Ecosystem Innovation Design Sprint

Context

Approach

I led the online ecosystem innovation design sprint with 5 steps – every workshop will last 2 hours using Miro boards – spread over six weeks. With Kinray Hub: Indigenous-led Klimate Research & Resilient Development , we worked on the challenge to figure how to build and activate a knowledge bridge between Indigenous knowledge and Western knowledge. This implied to ideate and discover potential business practices to regenerate alliances to co-refine climate technology solutions, food systems, and co-evolve carbon resilience benchmarks. A team of five people engaged in the collaborative journey to innovate through the following design sprint framework and tools:

1 – Understand; tools: Ecosystem mapping, stakeholders matrix.
Actionable Input: to understand and visualise an ecosystem. It aims to help you map the actors, infrastructure and value exchange across an ecosystem, so it can be communicated and improved.

2 – Define; tools: Business impact model and user journey.
Actionable Input: helps to understand what’s the problem you are solving, integrate sustainable and social strategies into the business model. Suitable for redesigning existing companies and initiating new ones, with a focus on people and the planet. It encourages new perspectives and serves as a roadmap towards a more inclusive and sustainable future.
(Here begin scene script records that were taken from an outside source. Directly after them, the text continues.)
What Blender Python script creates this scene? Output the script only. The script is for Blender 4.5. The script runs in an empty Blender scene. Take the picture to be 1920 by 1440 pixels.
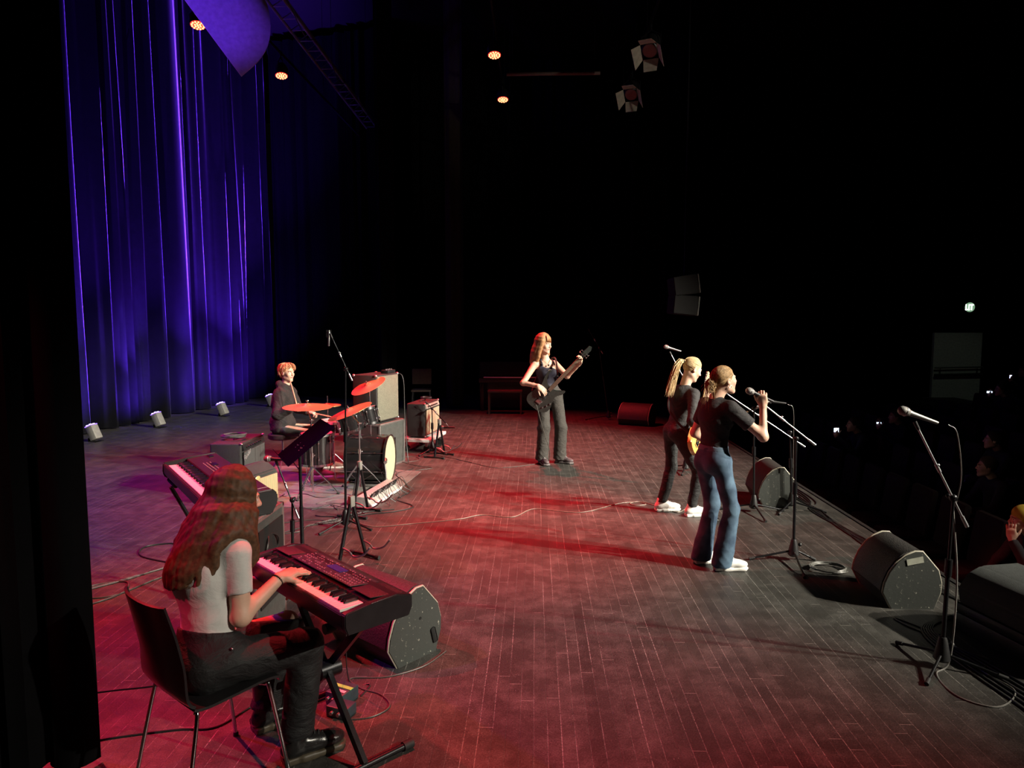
import bpy, bmesh, math, random
import numpy as np
from mathutils import Vector, Matrix
random.seed(7); np.random.seed(7)
PI = math.pi
S = bpy.context.scene
COL = S.collection
V = Vector

# ---------------------------------------------------------------- camera
cam_d = bpy.data.cameras.new('camera'); cam = bpy.data.objects.new('camera', cam_d); COL.objects.link(cam)
cam_d.sensor_width = 36.0; cam_d.sensor_fit = 'HORIZONTAL'; cam_d.lens = 36.0 * 1331 / 1920
cam.location = (0, 0, 1.95)
cam.rotation_euler = (math.radians(90) - math.atan(120 / 1331), 0, math.atan(43 / 1331))
cam_d.clip_start = 0.05; cam_d.clip_end = 200
S.camera = cam

# ---------------------------------------------------------------- world, exposure
W = bpy.data.worlds.new('world'); S.world = W; W.use_nodes = True
W.node_tree.nodes['Background'].inputs[0].default_value = (0.5, 0.5, 0.6, 1)
W.node_tree.nodes['Background'].inputs[1].default_value = 0.0012
S.view_settings.view_transform = 'Standard'; S.view_settings.look = 'None'
S.view_settings.exposure = 0.0; S.view_settings.gamma = 1; S.view_settings.use_curve_mapping = False
try:
    S.cycles.use_denoising = True; S.cycles.max_bounces = 6
    S.cycles.sample_clamp_indirect = 4.0
except Exception: pass

# ---------------------------------------------------------------- stage lights
def spot(loc, aim, power, color, deg=40, blend=0.5, radius=0.08):
    d = bpy.data.lights.new('stage_light', 'SPOT'); o = bpy.data.objects.new('stage_light', d); COL.objects.link(o)
    d.energy = power; d.color = color; d.spot_size = math.radians(deg); d.spot_blend = blend; d.shadow_soft_size = radius
    o.location = loc; o.rotation_euler = (V(aim) - V(loc)).to_track_quat('-Z', 'Y').to_euler()
    return o
WARM = (1.0, 0.92, 0.77); RED = (1.0, 0.035, 0.045); BLUE = (0.10, 0.035, 1.0)
spot((12.5, 0.7, 7.3), (1.6, 6.9, 0.6), 14500, WARM, 36, 0.95, 0.14)
spot((12.5, 1.9, 7.6), (1.0, 6.9, 0.6), 8500, WARM, 35, 0.95, 0.14)        # front of house key from the audience side
spot((12.5, 4.0, 7.5), (-0.6, 10.0, 0.4), 15000, WARM, 27, 0.6, 0.14)
spot((10.0, -2.0, 6.5), (-0.95, 3.3, 0.6), 4300, WARM, 15, 0.8, 0.06)
RED_LAMPS = [((-4.66, 10.05, 6.0), (-4.1, 8.6, 0)), ((-4.23, 12.1, 6.0), (-3.6, 10.6, 0)),
             ((-0.635, 11.29, 6.0), (-0.4, 9.8, 0)), ((-0.604, 13.5, 6.0), (-0.4, 12.0, 0))]
for loc, aim in RED_LAMPS:
    spot(V(loc) + (V(aim) - V(loc)).normalized() * 0.12, aim, 1150 if loc[0] < -2 else 2200, RED, 70, 0.9, 0.08)
# lamps further along the same bars, above and left of the frame
spot((-4.9, 5.6, 6.0), (-2.5, 4.0, 0.2), 4000, RED, 42, 0.8, 0.08)
spot((-4.9, 7.5, 6.0), (-2.5, 7.6, 0), 1500, RED, 44, 0.8, 0.08)
spot((-0.7, 8.2, 6.0), (0.0, 6.6, 0), 5200, RED, 36, 0.9, 0.08)
spot((-0.7, 5.4, 6.0), (-0.1, 3.2, 0), 2100, RED, 44, 0.9, 0.08)
spot((-4.4, 1.3, 5.0), (-1.75, 2.95, 0.9), 600, (1.0, 0.02, 0.09), 15, 0.8, 0.08)   # low side lamp on the keyboard player's back
spot((-4.6, 6.4, 6.0), (1.45, 6.2, 1.0), 1500, RED, 15, 0.8, 0.08)
spot((-6.5, 7.0, 6.3), (-4.6, 7.4, 0), 1500, BLUE, 50, 0.9, 0.10)
spot((-5.6, 3.8, 6.0), (-1.7, 4.0, 0.9), 500, (0.35, 0.03, 1.0), 30, 0.8, 0.10)
spot((-5.6, 5.0, 4.4), (-3.75, 8.9, 5.75), 800, (0.15, 0.03, 1.0), 22, 0.8, 0.10)     # on the hanging panel and truss
spot((-1.5, 8.0, 6.5), (4.6, 6.6, 0.0), 50, RED, 30, 0.9, 0.10)     # spill into the first rows
spot((9.5, 14.0, 5.5), (11.7, 20.0, 0.3), 42, (0.8, 1.0, 0.8), 26, 0.9, 0.10)
spot((8.0, 2.0, 5.0), (1.7, 12.2, 6.0), 900, WARM, 14, 0.9, 0.10)      # added spot without a real source, brightens the barn doors of the far lamps

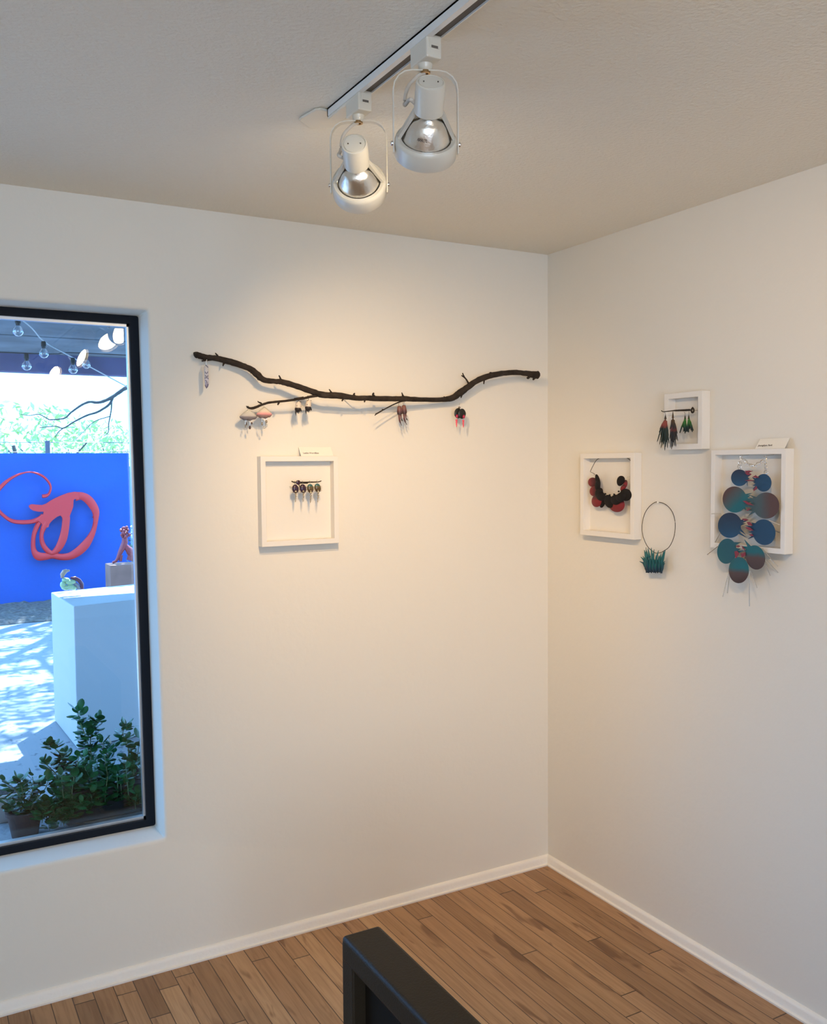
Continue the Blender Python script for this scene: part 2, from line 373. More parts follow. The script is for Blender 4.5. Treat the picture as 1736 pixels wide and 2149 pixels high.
rear.box((XL-T, YR-T, -.1), (-5.15, YR, H+.1)).box((-1.65, YR-T, -.1), (0, YR, H+.1)).box((-5.15, YR-T, 2.2), (-1.65, YR, H+.1)).box((-5.15, YR-T, -.1), (-1.65, YR, .3))
struct(rear.build('wall_rear', 'wall', smooth=False))
side = MB().box((XL-T, YR, -.1), (XL, 0, H+.1))
struct(side.build('wall_side', 'wall', smooth=False))
# baseboards: a small rounded moulding
def baseboard(name, p0, p1, nrm):
    prof = [(0, 0), (.020, 0), (.021, .006), (.013, .009), (.012, .028), (.009, .035), (.003, .0385), (0, .039)]
    mb = MB(); nrm = Vector(nrm)
    for p in (Vector(p0), Vector(p1)):
        for (d, z) in prof: mb.v.append(p+nrm*d+Vector((0, 0, z)))
    n = len(prof)
    for i in range(n-1): mb.f.append((i, i+1, n+i+1, n+i))
    mb.f.append(tuple(range(n))); mb.f.append(tuple(range(n, 2*n)))
    return struct(mb.build(name, 'base'))
baseboard('baseboard_left', (XL, 0, 0), (0, 0, 0), (0, -1, 0))
baseboard('baseboard_right', (0, -.0, 0), (0, YR, 0), (-1, 0, 0))

# window: dark frame, bright bead, pane
wy = .128
win = bpy.data.objects.new('window_1', None); COL.objects.link(win); win.location = (-2.6, wy, WZ0); struct(win)
fb = MB(); fw = .029
def bar(mb, x0a, x1a, z0, x0b, x1b, z1, y0, y1): mb.hexa([(x0a, y0, z0), (x1a, y0, z0), (x1a, y1, z0), (x0a, y1, z0), (x0b, y0, z1), (x1b, y0, z1), (x1b, y1, z1), (x0b, y1, z1)])
bar(fb, WX1b-fw, WX1b+.01, WZ0-.01, WX1t-fw, WX1t+.01, WZ1+.01, wy, wy+.05)
bar(fb, WX0-.01, WX0+fw, WZ0-.01, WX0-.01, WX0+fw, WZ1+.01, wy, wy+.05)
fb.box((WX0+fw, wy, WZ1-.026), (WX1t-fw, wy+.05, WZ1+.01)).box((WX0+fw, wy, WZ0-.01), (WX1b-fw, wy+.05, WZ0+.024))
struct(fb.build('window_frame', 'wframe', win, smooth=False))
bb = MB(); g0 = wy+.012
bar(bb, WX1b-fw-.007, WX1b-fw, WZ0+.024, WX1t-fw-.007, WX1t-fw, WZ1-.026, g0, g0+.02)
bb.box((WX0+fw, g0, WZ1-.035), (WX1t-fw, g0+.02, WZ1-.026)).box((WX0+fw, g0, WZ0+.024), (WX1b-fw, g0+.02, WZ0+.034)).box((WX0+fw, g0, WZ0+.03), (WX0+fw+.007, g0+.02, WZ1-.03))
struct(bb.build('glazing_bead', 'bead', win, smooth=False))
struct(MB().box((WX0+fw, g0+.022, WZ0+.026), (WX1b-fw, g0+.028, WZ1-.028)).build('window_pane', 'glass', win, smooth=False))
# little hook and string on the window head
hk = at(227, 662, 2, WZ1)
t = thing('ceiling_hook', (hk.x, hk.y, WZ1-.03), 'tiny dark screw hook with string loop under the window head', 'hook')
MB().tube([hk+Vector((0, 0, 0)), hk+Vector((0, 0, -.014)), hk+Vector((.004, 0, -.018))], .0016, 6).lathe([(0, -.0), (.006, -.0005), (.004, -.003), (0, -.003)], Matrix.Translation(hk), 12).build('screw', 'darkmetal', t)
MB().tube([hk+Vector((-.001, 0, -.012)), hk+Vector((-.004, .001, -.028)), hk+Vector((-.002, .002, -.040)), hk+Vector((.003, .001, -.040)), hk+Vector((.005, 0, -.026)), hk+Vector((.002, 0, -.014))], .0010, 6).build('string_loop', 'cord', t)

# ---------------------------------------------------------------- track and spot lamps
TX = -1.35; TY0 = -.955; LY = (-1.081, -1.372, -2.16, -3.16)
tr = thing('lighting_track', (TX, -2.2, H-.02), 'white ceiling lighting track running towards the window wall', 'track light rail')
mb = MB(); hw, hh = .0175, .019
mb.box((TX-hw, -4.2, H-hh), (TX-hw+.012, TY0, H)).box((TX+hw-.002, -4.2, H-hh+.003), (TX+hw, TY0, H)).box((TX-hw, -4.2, H-.004), (TX+hw, TY0, H))
mb.box((TX-hw, TY0-.004, H-hh), (TX+hw, TY0, H))
mb.build('rail', 'track', tr, smooth=False)
MB().box((TX-hw+.012, -4.2, H-.012), (TX+hw-.002, TY0-.004, H-.004)).build('rail_slot', 'slot', tr, smooth=False)
# feed cover: slim canopy beside the rail's end
fc = MB(); pr = [(0, 0), (.062, .0), (.112, .020), (.112, .085), (.062, .125), (0, .105)]
fc.extrude([tuple(at(a, b, 2, H-.001)) for a, b in ((627, 248), (632, 243), (661, 226), (672, 225), (704, 233), (728, 245), (700, 263), (650, 264))], (0, 0, -.006))
fc.box((TX-hw, TY0-.15, H-hh-.006), (TX+hw, TY0+.0, H-hh+.001))
fc.build('feed_cover', 'fixture', tr, smooth=False, bevel=.003)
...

3 – Ideate; tools: Project scoping & test card.
Actionable Input: Ideation requires alignment on roles and take ownership of the required tasks. Project scoping helps to get unstuck and excited about a collaborative ideation. Test card will guide the team with what, where and who to experiment. The intention is to run those experiments for 1/ 3 weeks and create accountability and tangible discovery activities to validate assumptions.
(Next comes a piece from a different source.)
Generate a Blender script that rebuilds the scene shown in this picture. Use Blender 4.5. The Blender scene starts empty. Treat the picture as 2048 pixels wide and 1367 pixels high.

4 – Prototyping & Test; tools: Planning prototyping and learning card.
Actionable Input: highlights important questions, support a team to organise to answer them through prototyping and building knowledge relating to a new service ecosystems and help to articulate which hypotheses you went out to test, What you observed, discovered, or learned in the field, what you deduct from from those observations (i.e. the insights you gained from the experiment) and how you’ll act upon this learning (e.g. to improve your business model and value proposition ideas).

5 – Implement; tool: Service Blueprint.
Actionable Input: Displays the entire process of service delivery, by listing all the activities that happen at each stage, performed by the different roles involved. The resulting matrix allows to represent the flow of actions that each role needs to perform along the process, highlighting the actions that the user can see and the ones that happen in the back-office.

Outcome

Successfully, the ecosystem innovation sprint brought value clarifying three main actionable areas:

1 – Enabled the team to pinpoint, in the given ecosystem, opportunities along with stakeholders prioritization with a roadmap.

2 – We designed qualitative research to speak to the actors of the platform, detected in the ecosystem mapping: farmers and scientists.

3 – We clustered the next imminent design challenges for Kinray hub to thrive as ecosystem orchestrator: design onboarding processes for scientists,address and consider governance frames (how to decide and what to decide for example about scientist proposals).

It was exciting to apply ecosystem thinking to focus on specific problems in the relevant communities that might create regenerative values through knowledge sharing.

Kinray Hub will keep working on its vision embracing the above areas and potentially expand this collaboration with the sprint.